Nuclear Regulatory Commission staff plan to submit a proposed rulemaking about near-surface disposal of Greater Than Class C waste to the commission in November, officials told the public Wednesday.
The proposed rule, years in the making, combines a 2015 inquiry into a rules change for Greater-Than-Class-C (GTCC) waste with changes to low-level waste disposal governed under Title 10, Part 61 of the Code of Federal Regulations.
NRC staff in 2020 reasserted a conclusion that states can accept GTCC and that most of the U.S. inventory of such material — projected at 420,000 cubic feet or 12,000 cubic meters — would be safe at a facility like Waste Control Specialists’ disposal site in west Texas. A dissenting staff opinion held that only the federal government can dispose of GTCC.
GTCC waste includes activated metals from nuclear power reactors, sealed sources, waste from manufacturing of radioisotope products, and material from DOE’s West Valley Demonstration Project cleanup in New York state.
In a public webinar Wednesday, David Esh, a senior risk analyst at NRC, also invited the public to weigh in about whether waste from the fuel cycles of advanced reactor designs now in the early research and development phases should be considered in the combined GTCC and low-level waste rule.

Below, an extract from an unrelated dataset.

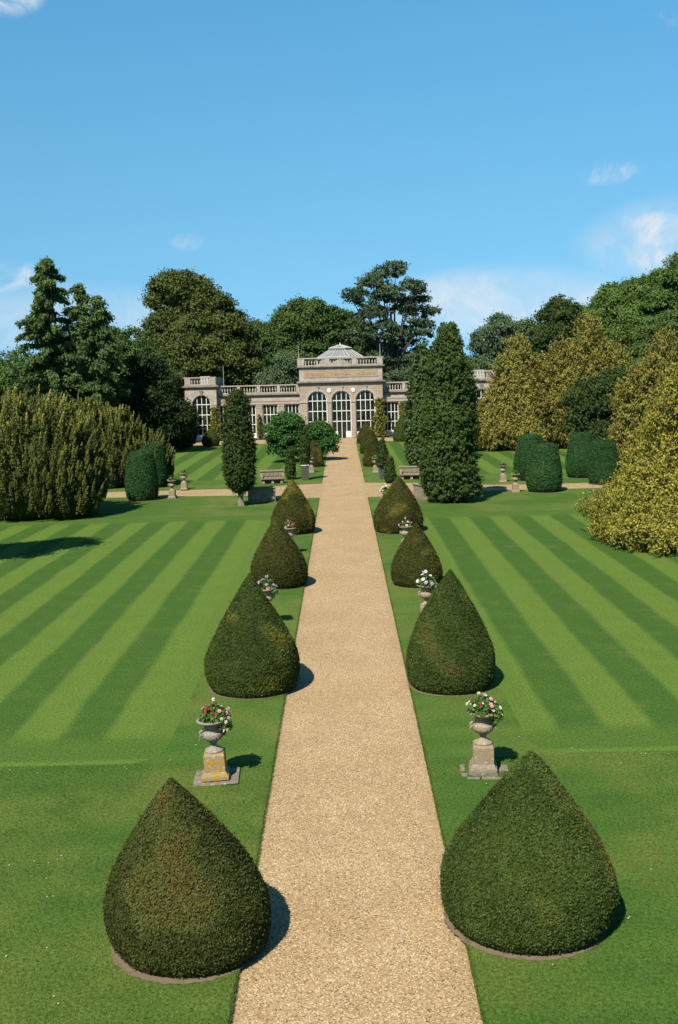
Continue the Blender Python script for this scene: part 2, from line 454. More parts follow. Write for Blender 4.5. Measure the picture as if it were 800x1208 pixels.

The public will not formally get a chance to comment on the proposed rule until after the commission has approved it and the commission “works to their own schedule,” George Tartal, an official with NRC’s Office of Nuclear Material Safety and Safeguards, said during the webinar.
In the meantime, the NRC has not yet proposed any local meetings near any of the four existing U.S. low-level waste disposal sites in South Carolina, Texas, Utah and Washington state, commission staff said on the webinar.